▶ AIM
Pull out every line containing the string "high".

▶ STORED DATA
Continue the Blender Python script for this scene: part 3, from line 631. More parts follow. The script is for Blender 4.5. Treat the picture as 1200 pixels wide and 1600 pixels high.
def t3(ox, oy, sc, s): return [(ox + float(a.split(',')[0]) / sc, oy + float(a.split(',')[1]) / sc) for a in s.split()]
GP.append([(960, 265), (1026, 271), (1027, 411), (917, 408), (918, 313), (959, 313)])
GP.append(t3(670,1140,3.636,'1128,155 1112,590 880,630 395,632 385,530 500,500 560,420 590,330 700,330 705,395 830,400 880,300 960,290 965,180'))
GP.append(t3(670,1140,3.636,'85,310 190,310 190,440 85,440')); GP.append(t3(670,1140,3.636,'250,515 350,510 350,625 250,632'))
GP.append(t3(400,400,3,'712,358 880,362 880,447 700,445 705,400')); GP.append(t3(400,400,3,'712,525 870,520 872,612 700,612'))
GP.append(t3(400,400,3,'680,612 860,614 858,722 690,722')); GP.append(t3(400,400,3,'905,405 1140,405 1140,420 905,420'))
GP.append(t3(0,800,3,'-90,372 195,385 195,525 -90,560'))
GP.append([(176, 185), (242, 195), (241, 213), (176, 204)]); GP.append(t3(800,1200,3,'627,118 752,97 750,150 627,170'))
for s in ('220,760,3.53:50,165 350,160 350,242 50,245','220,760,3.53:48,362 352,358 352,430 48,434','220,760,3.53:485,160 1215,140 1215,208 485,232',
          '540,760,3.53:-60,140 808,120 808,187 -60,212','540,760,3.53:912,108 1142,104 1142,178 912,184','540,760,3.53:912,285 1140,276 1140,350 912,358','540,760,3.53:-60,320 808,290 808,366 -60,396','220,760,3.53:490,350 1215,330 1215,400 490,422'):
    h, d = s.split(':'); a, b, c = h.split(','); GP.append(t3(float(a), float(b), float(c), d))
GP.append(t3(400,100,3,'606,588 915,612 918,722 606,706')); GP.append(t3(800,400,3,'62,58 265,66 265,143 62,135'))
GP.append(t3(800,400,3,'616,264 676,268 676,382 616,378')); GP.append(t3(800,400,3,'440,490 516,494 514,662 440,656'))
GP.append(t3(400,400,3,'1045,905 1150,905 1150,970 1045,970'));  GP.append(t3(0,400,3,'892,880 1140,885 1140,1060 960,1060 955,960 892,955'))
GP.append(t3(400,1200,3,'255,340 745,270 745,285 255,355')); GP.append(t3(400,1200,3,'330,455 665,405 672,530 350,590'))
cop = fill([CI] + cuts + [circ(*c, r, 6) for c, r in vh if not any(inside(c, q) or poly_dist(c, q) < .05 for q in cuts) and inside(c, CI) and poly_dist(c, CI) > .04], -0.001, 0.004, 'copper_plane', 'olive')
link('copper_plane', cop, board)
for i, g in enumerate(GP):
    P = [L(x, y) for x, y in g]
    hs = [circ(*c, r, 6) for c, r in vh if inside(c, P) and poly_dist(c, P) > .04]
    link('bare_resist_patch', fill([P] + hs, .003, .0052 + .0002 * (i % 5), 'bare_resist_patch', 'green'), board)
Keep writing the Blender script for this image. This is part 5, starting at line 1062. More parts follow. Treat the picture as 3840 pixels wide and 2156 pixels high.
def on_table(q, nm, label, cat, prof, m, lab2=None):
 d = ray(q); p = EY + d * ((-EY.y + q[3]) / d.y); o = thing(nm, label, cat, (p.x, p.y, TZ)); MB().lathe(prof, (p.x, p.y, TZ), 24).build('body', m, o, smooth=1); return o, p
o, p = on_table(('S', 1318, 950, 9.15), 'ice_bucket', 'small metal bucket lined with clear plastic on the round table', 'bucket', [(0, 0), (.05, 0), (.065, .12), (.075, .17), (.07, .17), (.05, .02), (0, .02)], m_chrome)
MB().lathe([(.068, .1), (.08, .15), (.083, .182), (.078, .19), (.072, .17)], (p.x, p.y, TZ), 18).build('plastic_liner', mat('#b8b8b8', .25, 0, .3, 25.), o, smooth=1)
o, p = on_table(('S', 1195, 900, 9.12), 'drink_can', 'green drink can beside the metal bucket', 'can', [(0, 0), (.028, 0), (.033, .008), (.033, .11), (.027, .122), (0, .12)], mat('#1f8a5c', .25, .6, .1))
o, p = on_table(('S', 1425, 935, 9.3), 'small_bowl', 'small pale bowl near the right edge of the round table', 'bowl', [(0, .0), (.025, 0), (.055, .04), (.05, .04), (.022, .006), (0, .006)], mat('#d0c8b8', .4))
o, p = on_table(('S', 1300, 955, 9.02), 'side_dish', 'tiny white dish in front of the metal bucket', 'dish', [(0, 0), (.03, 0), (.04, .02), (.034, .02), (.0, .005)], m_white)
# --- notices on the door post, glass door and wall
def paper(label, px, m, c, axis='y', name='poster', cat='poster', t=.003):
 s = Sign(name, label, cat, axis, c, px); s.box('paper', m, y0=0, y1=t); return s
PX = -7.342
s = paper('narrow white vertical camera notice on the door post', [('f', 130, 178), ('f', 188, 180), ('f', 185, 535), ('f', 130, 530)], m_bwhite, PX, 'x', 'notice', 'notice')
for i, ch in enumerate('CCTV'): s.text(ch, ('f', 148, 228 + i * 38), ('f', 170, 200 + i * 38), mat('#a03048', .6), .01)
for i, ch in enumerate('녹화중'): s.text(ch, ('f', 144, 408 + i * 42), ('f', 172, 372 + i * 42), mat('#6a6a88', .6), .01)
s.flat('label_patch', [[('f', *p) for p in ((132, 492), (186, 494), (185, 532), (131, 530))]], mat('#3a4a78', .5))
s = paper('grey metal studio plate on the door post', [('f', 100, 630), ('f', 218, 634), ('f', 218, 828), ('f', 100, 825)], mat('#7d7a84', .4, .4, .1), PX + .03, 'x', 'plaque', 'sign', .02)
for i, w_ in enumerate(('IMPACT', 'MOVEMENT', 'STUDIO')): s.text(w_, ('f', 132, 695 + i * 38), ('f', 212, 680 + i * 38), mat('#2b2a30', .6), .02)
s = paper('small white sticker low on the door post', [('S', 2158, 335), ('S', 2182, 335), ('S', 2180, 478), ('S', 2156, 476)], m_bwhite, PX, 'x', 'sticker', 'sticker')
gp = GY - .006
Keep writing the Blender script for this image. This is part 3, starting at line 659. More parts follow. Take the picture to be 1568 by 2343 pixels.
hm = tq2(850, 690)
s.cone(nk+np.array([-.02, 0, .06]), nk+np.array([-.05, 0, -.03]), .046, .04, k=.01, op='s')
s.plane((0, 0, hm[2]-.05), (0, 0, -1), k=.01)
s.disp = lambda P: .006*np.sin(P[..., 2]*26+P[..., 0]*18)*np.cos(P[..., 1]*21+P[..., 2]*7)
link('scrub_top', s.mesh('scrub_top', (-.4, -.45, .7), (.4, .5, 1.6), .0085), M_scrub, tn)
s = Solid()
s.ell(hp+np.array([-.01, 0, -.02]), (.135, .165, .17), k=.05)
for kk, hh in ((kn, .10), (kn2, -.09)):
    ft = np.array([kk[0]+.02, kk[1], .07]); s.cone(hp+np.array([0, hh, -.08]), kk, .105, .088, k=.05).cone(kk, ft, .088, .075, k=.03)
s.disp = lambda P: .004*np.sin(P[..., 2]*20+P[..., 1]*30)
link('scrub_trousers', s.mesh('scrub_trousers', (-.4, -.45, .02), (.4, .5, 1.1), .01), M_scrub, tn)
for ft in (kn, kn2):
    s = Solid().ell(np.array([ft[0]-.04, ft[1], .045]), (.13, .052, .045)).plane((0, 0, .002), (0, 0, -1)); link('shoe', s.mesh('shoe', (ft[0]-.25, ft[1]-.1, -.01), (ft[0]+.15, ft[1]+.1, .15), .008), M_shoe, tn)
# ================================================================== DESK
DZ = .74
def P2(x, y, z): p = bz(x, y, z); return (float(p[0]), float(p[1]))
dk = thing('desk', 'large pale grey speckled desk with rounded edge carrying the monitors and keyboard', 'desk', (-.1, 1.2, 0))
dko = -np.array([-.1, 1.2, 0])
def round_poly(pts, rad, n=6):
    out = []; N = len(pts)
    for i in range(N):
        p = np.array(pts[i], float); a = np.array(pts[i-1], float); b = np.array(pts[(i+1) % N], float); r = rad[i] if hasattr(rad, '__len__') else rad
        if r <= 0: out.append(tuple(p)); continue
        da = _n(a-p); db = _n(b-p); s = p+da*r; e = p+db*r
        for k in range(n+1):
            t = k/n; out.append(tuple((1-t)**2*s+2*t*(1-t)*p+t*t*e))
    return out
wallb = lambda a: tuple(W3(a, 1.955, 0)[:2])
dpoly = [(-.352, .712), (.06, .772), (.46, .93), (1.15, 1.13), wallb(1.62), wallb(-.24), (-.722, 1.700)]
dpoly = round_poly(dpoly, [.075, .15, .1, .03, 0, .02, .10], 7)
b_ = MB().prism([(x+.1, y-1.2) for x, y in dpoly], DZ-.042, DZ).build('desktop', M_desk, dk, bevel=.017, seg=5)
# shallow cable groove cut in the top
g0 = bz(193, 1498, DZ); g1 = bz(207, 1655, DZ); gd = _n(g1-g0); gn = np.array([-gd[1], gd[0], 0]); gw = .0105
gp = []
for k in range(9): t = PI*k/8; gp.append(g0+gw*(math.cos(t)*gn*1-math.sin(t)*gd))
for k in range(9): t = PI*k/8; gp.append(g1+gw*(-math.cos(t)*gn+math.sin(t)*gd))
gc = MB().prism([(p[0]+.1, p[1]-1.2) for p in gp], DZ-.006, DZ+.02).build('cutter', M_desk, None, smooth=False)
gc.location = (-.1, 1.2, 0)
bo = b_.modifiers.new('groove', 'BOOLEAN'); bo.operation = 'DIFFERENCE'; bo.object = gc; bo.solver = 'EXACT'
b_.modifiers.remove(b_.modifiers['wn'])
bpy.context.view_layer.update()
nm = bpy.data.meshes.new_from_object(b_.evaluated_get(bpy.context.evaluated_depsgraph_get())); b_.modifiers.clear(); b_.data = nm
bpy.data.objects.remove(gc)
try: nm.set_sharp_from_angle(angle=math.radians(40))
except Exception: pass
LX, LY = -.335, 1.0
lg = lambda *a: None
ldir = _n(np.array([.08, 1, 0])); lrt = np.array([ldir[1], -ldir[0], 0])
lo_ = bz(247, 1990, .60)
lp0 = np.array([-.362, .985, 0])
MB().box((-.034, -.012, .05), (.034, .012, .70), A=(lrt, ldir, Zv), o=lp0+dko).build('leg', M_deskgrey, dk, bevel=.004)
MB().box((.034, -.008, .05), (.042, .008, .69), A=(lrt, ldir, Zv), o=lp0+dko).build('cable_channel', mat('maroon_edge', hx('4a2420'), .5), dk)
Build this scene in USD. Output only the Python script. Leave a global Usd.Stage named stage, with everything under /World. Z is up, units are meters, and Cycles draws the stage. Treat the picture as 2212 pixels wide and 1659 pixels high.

▶ EXERCISE RESULT
Continue the Blender Python script for this scene: part 3, from line 631. More parts follow. The script is for Blender 4.5. Treat the picture as 1200 pixels wide and 1600 pixels high.
Keep writing the Blender script for this image. This is part 5, starting at line 1062. More parts follow. Treat the picture as 3840 pixels wide and 2156 pixels high.
Build this scene in USD. Output only the Python script. Leave a global Usd.Stage named stage, with everything under /World. Z is up, units are meters, and Cycles draws the stage. Treat the picture as 2212 pixels wide and 1659 pixels high.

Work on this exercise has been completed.